REMAKING OF COLLEGE 19th Annual Sally Loyd Casanova Distinguished Alumni Lecture: “Is Higher Education a Market Place? Observation on the Remaking of College.” Lecture by Christopher N. Oberg, PhD ‘79. In describing the waves of change and addressing a new research agenda for the high education enterprise, Dr. Oberg will tackle fundamental questions such as: Why does college cost so much and what is quality education, anyway? 7 to 9 p.m. Albrecht Auditorium, 925 N. Dartmouth Ave., Claremont. (909) 621-8075.

SCRIPPS STUDENT RECITAL Performances by students of the Scripps music department. 7:30 p.m. Boone Recital Hall, 241 E. Tenth St., Claremont. (909) 607-3266.


Friday, April 3

ART WALK Visit Claremont art galleries in the Village between 6 and 9 p.m. for artist receptions.

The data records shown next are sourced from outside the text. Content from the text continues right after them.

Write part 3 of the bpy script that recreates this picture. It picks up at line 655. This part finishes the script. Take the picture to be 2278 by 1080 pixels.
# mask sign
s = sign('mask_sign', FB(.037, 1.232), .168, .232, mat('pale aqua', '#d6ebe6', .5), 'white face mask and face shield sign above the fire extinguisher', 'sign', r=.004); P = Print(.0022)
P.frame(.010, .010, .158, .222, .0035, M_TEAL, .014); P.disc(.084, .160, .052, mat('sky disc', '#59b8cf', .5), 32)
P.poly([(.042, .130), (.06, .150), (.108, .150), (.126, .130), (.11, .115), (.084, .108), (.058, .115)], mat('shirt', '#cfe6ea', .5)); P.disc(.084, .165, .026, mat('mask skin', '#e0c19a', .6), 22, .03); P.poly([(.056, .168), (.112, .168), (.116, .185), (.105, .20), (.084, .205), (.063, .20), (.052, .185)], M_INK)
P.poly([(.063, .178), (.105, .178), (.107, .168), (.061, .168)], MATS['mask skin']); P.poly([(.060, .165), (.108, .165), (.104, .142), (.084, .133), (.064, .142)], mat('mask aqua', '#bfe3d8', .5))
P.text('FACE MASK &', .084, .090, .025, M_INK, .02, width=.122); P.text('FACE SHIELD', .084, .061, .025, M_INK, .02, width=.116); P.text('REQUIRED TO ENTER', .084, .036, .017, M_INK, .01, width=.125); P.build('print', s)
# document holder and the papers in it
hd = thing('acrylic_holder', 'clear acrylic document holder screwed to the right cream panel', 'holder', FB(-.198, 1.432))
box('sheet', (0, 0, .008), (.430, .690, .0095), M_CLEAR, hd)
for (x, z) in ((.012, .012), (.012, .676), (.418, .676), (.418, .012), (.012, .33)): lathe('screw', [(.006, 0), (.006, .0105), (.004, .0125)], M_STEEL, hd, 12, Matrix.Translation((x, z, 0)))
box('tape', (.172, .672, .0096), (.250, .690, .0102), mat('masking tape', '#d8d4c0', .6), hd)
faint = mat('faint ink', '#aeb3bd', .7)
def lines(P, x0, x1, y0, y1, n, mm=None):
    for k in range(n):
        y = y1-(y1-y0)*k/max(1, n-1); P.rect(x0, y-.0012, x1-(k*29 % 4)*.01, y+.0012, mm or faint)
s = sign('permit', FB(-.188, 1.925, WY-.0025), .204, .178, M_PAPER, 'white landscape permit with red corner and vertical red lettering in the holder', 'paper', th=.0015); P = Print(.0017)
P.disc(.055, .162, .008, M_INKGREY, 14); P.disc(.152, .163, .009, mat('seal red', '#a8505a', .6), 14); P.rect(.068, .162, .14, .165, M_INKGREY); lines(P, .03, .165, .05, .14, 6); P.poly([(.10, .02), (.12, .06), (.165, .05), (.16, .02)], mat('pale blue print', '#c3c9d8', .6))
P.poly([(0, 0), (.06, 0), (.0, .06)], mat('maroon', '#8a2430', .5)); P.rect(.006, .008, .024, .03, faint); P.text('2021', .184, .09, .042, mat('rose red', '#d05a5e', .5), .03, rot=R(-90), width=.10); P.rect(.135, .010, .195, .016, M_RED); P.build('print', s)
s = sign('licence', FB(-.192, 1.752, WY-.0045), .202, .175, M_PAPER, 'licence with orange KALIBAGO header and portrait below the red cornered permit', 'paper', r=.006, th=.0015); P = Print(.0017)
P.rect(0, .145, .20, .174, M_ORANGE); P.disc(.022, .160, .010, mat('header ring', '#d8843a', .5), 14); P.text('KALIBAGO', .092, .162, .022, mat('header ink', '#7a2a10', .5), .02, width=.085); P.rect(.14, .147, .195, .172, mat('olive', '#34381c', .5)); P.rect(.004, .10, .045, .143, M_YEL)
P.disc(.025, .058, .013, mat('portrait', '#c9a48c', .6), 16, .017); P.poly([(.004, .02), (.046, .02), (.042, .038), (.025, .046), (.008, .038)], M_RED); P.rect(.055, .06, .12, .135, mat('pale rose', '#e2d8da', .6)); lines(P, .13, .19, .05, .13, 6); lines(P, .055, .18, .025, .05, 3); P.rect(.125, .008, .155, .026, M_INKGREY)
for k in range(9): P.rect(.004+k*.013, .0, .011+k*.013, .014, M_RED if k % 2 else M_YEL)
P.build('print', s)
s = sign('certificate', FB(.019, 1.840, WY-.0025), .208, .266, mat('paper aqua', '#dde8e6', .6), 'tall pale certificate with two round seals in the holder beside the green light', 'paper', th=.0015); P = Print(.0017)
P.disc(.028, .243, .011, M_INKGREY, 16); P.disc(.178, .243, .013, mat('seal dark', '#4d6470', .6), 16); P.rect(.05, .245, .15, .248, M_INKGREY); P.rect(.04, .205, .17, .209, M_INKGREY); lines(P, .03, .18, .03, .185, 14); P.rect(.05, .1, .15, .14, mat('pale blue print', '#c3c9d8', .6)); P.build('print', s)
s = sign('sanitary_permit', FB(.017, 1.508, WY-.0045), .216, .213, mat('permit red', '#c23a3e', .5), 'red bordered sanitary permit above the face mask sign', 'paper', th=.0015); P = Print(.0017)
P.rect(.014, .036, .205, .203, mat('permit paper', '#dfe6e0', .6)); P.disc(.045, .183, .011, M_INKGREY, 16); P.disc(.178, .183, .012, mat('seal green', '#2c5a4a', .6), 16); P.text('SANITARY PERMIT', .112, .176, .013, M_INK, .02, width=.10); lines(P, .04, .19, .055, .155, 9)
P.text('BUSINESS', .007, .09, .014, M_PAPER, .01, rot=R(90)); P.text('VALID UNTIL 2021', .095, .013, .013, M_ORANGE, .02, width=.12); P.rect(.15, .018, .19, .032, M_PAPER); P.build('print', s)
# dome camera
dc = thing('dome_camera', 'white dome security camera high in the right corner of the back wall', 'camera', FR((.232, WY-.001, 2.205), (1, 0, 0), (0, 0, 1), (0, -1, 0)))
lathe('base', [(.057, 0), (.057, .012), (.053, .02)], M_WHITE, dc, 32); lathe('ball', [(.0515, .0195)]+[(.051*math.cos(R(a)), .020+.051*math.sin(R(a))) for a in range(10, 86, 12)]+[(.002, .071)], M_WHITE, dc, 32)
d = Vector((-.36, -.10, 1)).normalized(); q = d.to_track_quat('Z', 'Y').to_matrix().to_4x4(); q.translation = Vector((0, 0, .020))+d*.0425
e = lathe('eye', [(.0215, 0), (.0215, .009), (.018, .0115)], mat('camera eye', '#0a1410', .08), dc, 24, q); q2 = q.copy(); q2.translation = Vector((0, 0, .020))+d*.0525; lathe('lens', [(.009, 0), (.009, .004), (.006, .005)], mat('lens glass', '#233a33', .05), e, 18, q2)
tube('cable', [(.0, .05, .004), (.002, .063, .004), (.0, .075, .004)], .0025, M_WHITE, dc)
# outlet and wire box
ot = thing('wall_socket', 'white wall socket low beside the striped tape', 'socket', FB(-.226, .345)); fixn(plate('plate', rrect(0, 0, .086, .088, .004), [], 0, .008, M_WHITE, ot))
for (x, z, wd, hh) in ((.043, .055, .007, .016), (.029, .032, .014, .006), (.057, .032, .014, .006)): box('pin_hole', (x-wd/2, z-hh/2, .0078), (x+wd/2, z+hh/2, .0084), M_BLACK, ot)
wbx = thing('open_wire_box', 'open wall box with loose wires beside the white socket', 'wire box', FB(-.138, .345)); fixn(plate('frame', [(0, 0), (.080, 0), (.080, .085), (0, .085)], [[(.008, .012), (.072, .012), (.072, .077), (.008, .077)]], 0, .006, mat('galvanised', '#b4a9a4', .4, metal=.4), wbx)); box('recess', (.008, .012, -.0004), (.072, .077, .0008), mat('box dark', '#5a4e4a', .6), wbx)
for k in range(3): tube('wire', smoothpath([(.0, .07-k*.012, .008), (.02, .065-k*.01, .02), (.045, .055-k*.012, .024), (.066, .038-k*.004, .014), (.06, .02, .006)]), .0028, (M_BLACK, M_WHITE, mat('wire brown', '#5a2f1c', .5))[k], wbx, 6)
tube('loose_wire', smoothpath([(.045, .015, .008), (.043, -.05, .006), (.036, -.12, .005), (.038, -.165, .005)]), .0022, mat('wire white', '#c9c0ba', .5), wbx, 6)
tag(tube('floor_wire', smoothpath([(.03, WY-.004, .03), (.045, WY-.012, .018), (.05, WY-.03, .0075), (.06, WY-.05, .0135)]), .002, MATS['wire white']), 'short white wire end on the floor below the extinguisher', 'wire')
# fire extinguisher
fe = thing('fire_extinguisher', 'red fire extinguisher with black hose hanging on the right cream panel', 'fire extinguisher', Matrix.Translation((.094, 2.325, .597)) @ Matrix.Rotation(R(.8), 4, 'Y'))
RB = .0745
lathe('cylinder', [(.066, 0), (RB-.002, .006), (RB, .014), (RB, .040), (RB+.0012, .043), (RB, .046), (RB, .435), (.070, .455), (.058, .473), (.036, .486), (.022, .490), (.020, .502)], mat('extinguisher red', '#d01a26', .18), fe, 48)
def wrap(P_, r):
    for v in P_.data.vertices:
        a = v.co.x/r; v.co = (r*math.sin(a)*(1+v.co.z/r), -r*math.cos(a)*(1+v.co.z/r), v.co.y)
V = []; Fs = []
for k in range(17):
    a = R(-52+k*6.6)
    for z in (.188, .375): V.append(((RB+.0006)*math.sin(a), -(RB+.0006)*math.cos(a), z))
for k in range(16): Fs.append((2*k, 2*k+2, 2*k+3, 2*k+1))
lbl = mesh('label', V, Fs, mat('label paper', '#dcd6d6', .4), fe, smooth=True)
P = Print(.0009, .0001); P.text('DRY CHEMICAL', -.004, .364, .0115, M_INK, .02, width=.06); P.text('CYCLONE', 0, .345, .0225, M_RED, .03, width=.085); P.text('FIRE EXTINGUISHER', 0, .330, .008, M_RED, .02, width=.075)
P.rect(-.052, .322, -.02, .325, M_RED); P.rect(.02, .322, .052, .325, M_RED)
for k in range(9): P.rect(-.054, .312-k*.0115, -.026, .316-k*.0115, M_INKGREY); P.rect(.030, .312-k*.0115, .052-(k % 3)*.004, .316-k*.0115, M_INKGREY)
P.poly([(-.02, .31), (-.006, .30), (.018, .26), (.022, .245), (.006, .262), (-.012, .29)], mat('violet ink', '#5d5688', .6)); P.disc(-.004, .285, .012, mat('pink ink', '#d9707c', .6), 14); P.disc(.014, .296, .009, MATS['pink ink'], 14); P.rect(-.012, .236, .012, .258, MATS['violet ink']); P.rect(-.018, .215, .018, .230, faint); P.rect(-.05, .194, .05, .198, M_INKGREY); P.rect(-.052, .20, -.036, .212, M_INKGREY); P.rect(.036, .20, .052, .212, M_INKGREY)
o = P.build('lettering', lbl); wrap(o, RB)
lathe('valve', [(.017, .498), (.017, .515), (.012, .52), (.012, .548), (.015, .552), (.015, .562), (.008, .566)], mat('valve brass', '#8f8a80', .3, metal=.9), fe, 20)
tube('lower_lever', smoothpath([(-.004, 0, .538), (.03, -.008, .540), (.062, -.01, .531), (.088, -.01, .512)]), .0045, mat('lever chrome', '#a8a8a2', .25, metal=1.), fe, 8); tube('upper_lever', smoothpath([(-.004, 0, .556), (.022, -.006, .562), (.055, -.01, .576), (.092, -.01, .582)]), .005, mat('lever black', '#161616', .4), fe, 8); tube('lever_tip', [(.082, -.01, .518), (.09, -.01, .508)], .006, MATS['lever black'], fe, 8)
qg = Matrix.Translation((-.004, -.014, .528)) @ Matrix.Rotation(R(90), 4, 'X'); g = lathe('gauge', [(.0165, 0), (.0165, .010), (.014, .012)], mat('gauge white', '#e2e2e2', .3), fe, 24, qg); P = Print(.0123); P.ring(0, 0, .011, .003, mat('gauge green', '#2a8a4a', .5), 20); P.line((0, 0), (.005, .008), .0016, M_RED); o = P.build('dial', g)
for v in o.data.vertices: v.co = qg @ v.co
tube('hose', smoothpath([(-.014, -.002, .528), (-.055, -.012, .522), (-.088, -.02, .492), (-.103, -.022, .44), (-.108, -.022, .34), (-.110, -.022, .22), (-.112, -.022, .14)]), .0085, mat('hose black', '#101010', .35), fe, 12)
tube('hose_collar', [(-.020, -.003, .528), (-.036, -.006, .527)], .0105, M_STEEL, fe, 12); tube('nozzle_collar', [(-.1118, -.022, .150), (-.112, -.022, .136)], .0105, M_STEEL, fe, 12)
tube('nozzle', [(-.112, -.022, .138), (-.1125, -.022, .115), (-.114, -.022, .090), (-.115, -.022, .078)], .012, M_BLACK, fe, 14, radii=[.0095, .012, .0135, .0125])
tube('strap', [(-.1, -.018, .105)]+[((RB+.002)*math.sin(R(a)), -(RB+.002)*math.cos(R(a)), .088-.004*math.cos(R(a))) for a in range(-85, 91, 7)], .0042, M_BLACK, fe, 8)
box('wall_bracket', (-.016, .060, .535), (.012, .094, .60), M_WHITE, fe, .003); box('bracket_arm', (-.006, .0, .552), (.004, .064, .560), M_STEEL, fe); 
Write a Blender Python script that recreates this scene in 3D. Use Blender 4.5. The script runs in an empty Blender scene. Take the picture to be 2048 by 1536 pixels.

FILM SCREENING Featuring director and Pitzer alum Ben Cotner. The Case Against 8, a behind-the-scenes look inside the historic case to overturn California’s ban on same-sex marriage. Winner of Sundance Film Festivals, Director Award for US Documentary. Complimentary appetizers and beverages will be served. Free and open to the public. 7:30 p.m. at Pitzer College’s Benson Auditorium, 1050 N. Mills Ave., Claremont. (909) 607-8183.


Saturday, April 4

POW WOW The Pomona College PowWow welcomes Native American dancers and drummer to campus for a daylong celebration, plus a drumming competition. Free and open to the public. 10 a.m. to 9 p.m. Smith Campus Center on the South Lawn. 333 N College Way, Claremont.